I felt small, sad, and angry.

 

It was not until later I re-evaluated the “fight” with Robert. Had I actually lost?

I was the one who stood up for my best friend. I had showed courage. The physical pain I had endured was worth it. Johan and I were best friends for a very long time. We knew that we could rely on each other, in any situation. 

For a long period of time I was of the belief that courage was about showing courage when others are didn’t
– that simple. To speak up when everyone else is silent. To take the first steps when everyone else is grounded
and paralyzed. To do the right thing even though it may not be appreciated or well received. It is to stand by
friends and colleagues whenthey are abandoned by others. To stand up for what you believe in.

 learned, a deeper, and maybe more profound definition by Brene Brown.
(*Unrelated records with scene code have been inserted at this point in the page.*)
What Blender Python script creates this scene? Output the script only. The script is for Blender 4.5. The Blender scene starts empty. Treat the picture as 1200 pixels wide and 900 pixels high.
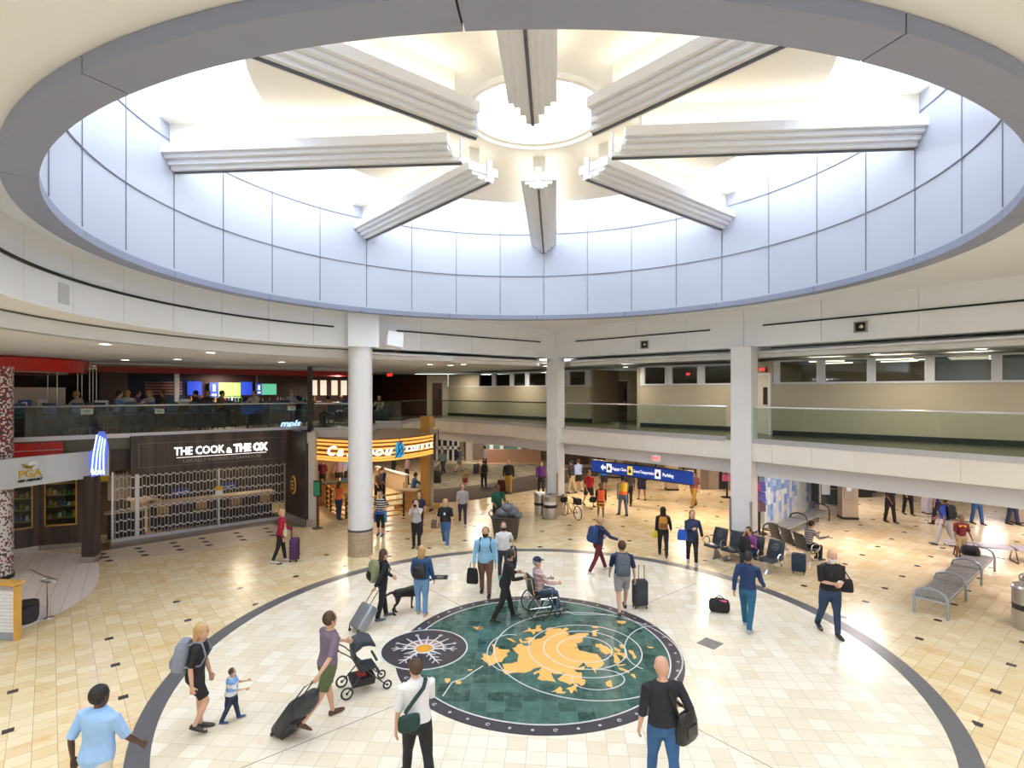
import bpy, math, random
from math import sin, cos, pi, radians as R
from mathutils import Vector, Matrix
V = Vector
random.seed(7)
S = bpy.context.scene
COL = S.collection
F, Y0, HC = 646.5, 458.5, 5.35          # focal length (px), horizon row, eye height (m)
DZ = 3.75                                # upper floor level
CX, CY = 0.58, 11.55                     # rotunda centre

def gp(px, py, z=0.0):
    d = (HC - z) * F / (py - Y0)
    return V(((px - 600) / F * d, d, z))
def at(px, d, z=0.0):
    return V(((px - 600) / F * d, d, z))

# ---------------------------------------------------------------- materials
MC = {}
def mat(name, col, rough=0.6, metal=0.0, emit=None, es=1.0, noise=0.06, scale=6.0, bump=0.0, coat=0.0, alpha=None, trans=0.0):
    if name in MC: return MC[name]
    m = bpy.data.materials.new(name); MC[name] = m; m.use_nodes = True
    nt = m.node_tree; b = nt.nodes['Principled BSDF']
    b.inputs['Roughness'].default_value = rough; b.inputs['Metallic'].default_value = metal
    if coat: b.inputs['Coat Weight'].default_value = coat
    if trans: b.inputs['Transmission Weight'].default_value = trans
    c = (*col, 1)
    b.inputs['Base Color'].default_value = c
    if noise:
        tc = nt.nodes.new('ShaderNodeTexCoord'); n = nt.nodes.new('ShaderNodeTexNoise'); n.inputs['Scale'].default_value = scale
        n.inputs['Detail'].default_value = 3
        mx = nt.nodes.new('ShaderNodeMix'); mx.data_type = 'RGBA'
        mx.inputs[6].default_value = (*[max(0, x * (1 - noise)) for x in col], 1)
        mx.inputs[7].default_value = (*[min(1, x * (1 + noise)) for x in col], 1)
        nt.links.new(tc.outputs['Object'], n.inputs['Vector']); nt.links.new(n.outputs['Fac'], mx.inputs[0])
        nt.links.new(mx.outputs[2], b.inputs['Base Color'])
        if bump:
            bp = nt.nodes.new('ShaderNodeBump'); bp.inputs['Strength'].default_value = bump; bp.inputs['Distance'].default_value = 0.02
            nt.links.new(n.outputs['Fac'], bp.inputs['Height']); nt.links.new(bp.outputs[0], b.inputs['Normal'])
    if emit:
        b.inputs['Emission Color'].default_value = (*emit, 1); b.inputs['Emission Strength'].default_value = es
    return m

def srgb(r, g, b):
    f = lambda v: (v / 255 / 12.92) if v <= 10 else ((v / 255 + 0.055) / 1.055) ** 2.4
    return (f(r), f(g), f(b))

class NT:
    """small helper to write node graphs"""
    def __init__(s, m):
        m.use_nodes = True; s.m = m; s.nt = m.node_tree; s.n = s.nt.nodes; s.b = s.n['Principled BSDF']
    def link(s, a, b): s.nt.links.new(a, b)
    def setin(s, sock, v):
        if hasattr(v, 'is_output') or isinstance(v, bpy.types.NodeSocket): s.link(v, sock)
        else: sock.default_value = v
    def math(s, op, a, b=None, c=None):
        n = s.n.new('ShaderNodeMath'); n.operation = op; s.setin(n.inputs[0], a)
        if b is not None: s.setin(n.inputs[1], b)
        if c is not None: s.setin(n.inputs[2], c)
        return n.outputs[0]
    def mix(s, f, a, b, bt='MIX'):
        n = s.n.new('ShaderNodeMix'); n.data_type = 'RGBA'; n.blend_type = bt
        s.setin(n.inputs[0], f)
        for k, v in ((6, a), (7, b)):
            if isinstance(v, tuple): v = (*v[:3], 1)
            s.setin(n.inputs[k], v)
        return n.outputs[2]
    def obj(s):
        return s.n.new('ShaderNodeTexCoord').outputs['Object']
    def sep(s, v):
        n = s.n.new('ShaderNodeSeparateXYZ'); s.link(v, n.inputs[0]); return n.outputs
    def comb(s, x, y, z=0.0):
        n = s.n.new('ShaderNodeCombineXYZ'); s.setin(n.inputs[0], x); s.setin(n.inputs[1], y); s.setin(n.inputs[2], z); return n.outputs[0]
    def noise(s, v, scale, detail=3, rough=0.5):
        n = s.n.new('ShaderNodeTexNoise'); n.inputs['Scale'].default_value = scale; n.inputs['Detail'].default_value = detail
        n.inputs['Roughness'].default_value = rough
        s.link(v, n.inputs['Vector']); return n.outputs['Fac']
    def ramp(s, f, a, b):
        n = s.n.new('ShaderNodeMapRange'); n.inputs[1].default_value = a; n.inputs[2].default_value = b; s.link(f, n.inputs[0]); return n.outputs[0]
    def brick(s, v, w, h, mortar, c1, c2, cm, offset=0.0, bias=0.0):
        n = s.n.new('ShaderNodeTexBrick'); n.offset = offset; n.offset_frequency = 2; n.squash = 1.0
        n.inputs['Scale'].default_value = 1; n.inputs['Brick Width'].default_value = w; n.inputs['Row Height'].default_value = h
        n.inputs['Mortar Size'].default_value = mortar; n.inputs['Mortar Smooth'].default_value = 0.0; n.inputs['Bias'].default_value = bias
        n.inputs['Color1'].default_value = (*c1, 1); n.inputs['Color2'].default_value = (*c2, 1); n.inputs['Mortar'].default_value = (*cm, 1)
        s.link(v, n.inputs['Vector']); return n.outputs
    def base(s, v, rough=None, metal=None):
        if isinstance(v, tuple): v = (*v[:3], 1)
        s.setin(s.b.inputs['Base Color'], v)
        if rough is not None: s.setin(s.b.inputs['Roughness'], rough)
        if metal is not None: s.b.inputs['Metallic'].default_value = metal

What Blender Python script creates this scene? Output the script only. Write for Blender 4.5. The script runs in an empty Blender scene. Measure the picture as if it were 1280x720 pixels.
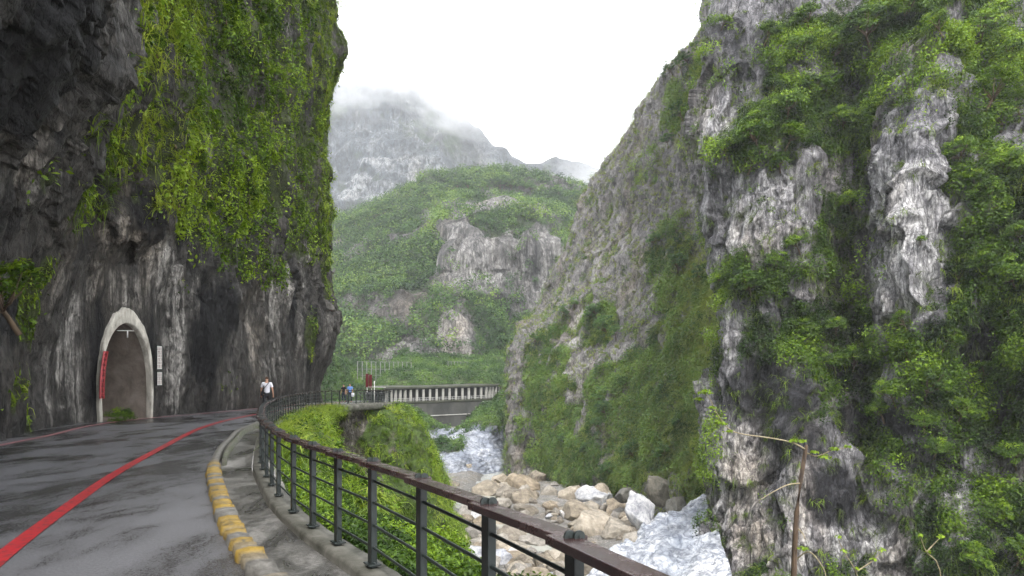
import bpy, bmesh, math, random
import numpy as np
from mathutils import Vector, Matrix, noise as mnoise
from mathutils.bvhtree import BVHTree
random.seed(7)
RNG = np.random.default_rng(11)
S = bpy.context.scene
COL = S.collection

# ------------------------------------------------------------------ camera
F = 853.33          # focal length in pixels of the 1280 wide photograph (24 mm lens)
HZ = 475.0          # row of the horizon
EYE = 1.6
cam = bpy.data.cameras.new('camera')
cam.lens = 24.0
cam.sensor_width = 36.0
cam.shift_y = (HZ - 360.0) / 1280.0
cam.clip_end = 6000
cam.clip_start = 0.05
cam_o = bpy.data.objects.new('camera', cam)
COL.objects.link(cam_o)
cam_o.location = (0, 0, EYE)
cam_o.rotation_euler = (math.radians(90), 0, 0)
S.camera = cam_o

# ------------------------------------------------------------------ world: overcast daylight
SUN_EL, SUN_AZ = 52.0, 8.0      # azimuth to the right of the viewing direction's back
w = bpy.data.worlds.new("World")
S.world = w
w.use_nodes = True
nt = w.node_tree
bg = nt.nodes['Background']
sky = nt.nodes.new('ShaderNodeTexSky')
sky.sky_type = 'NISHITA'
sky.sun_disc = False
sky.sun_elevation = math.radians(SUN_EL)
sky.sun_rotation = math.radians(180 - SUN_AZ)
sky.air_density = 1.0
sky.dust_density = 4.0
tc = nt.nodes.new('ShaderNodeTexCoord')
nz = nt.nodes.new('ShaderNodeTexNoise')
nz.inputs['Scale'].default_value = 1.6
nz.inputs['Detail'].default_value = 5
nt.links.new(tc.outputs['Generated'], nz.inputs['Vector'])
cr = nt.nodes.new('ShaderNodeValToRGB')
cr.color_ramp.elements[0].position = 0.3
cr.color_ramp.elements[0].color = (10.2, 10.4, 10.8, 1)
cr.color_ramp.elements[1].position = 0.7
cr.color_ramp.elements[1].color = (12.0, 12.1, 12.3, 1)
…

However, I have recently learned, a deeper, and maybe more profound definition. Defined by Brene Brown.

If you haven’t seen her Ted Talk, or her Netflix show about vulnerability you just have to watch it (if you have Netflix just search for Brene Brown). It is one of more refreshing ideas and views I have come across lately.

What she is saying is that,

“You cannot be courageous without being vulnerable. And her definition of vulnerability is to face uncertainty, risk or emotional exposure.” 

Can you think of a situation where you are brave or courageous without being vulnerable?  

Think about it for a minute. My initial story, the fight with Robert. The outcome was uncertain. There was an element of risk.

If speaking up when everyone else is silent – are your vulnerable? Yes, absolutely. You don’t know how people will react, or what they will think of you, or how you will be perceived from that moment onwards – uncertainty. There is also an element of risk involved in speaking up. Will it come back to haunt you in your appraisal, prevent you from being promoted etc. 

I have given this a lot of thought since I watched her on Netflix. I have not been able to identify a situation where being courageous without being vulnerable. Being vulnerable is in many minds the same as being weak – but that is just wrong. It is in fact it is strength.

When putting yourself out there, facing a situation of which you do not know the outcome, you are courageous. I am sure you have been telling friends or family of situations where you did something “gutsy” and they said that they would never do that.

Showing emotions, especially showing empathy, exposes you. It tells others what makes you sad, frustrated, angry etc. And it can be used against you. Whether you know it or not you will perform a risk assessment – can and will your exposure be exploited, and if so, what is the damage or loss?

On the other hand, showing empathy can also build trust. You tell them something about yourself and they will do the same. The ladder of trust is being built and it is fundamental in any relationship. Do you remember when you went on the first date with your current spouse? You did not disclose all your secrets, opinions and viewpoint on the first date (if you did it probably didn’t become a second date). It is process, where you give a little, and you get some in return. You give a little bit more and you will get more in return.

The same approach is applicable to business relationships,
whether with colleagues or customers. If you want to build
a long-term relationship with your customers, it needs to be
something more and deeper than just a business transaction.

Putting yourself, your service or product out there, will make a difference. You are not flawless, neither is your service or product. Telling them something about the flaws or imperfections is being vulnerable. It is a courageous move. But it will build trust, which will over time results in loyalty. What is better than a customer, friend and colleague being loyal and trustworthy?

Be courageous enough to be vulnerable!!!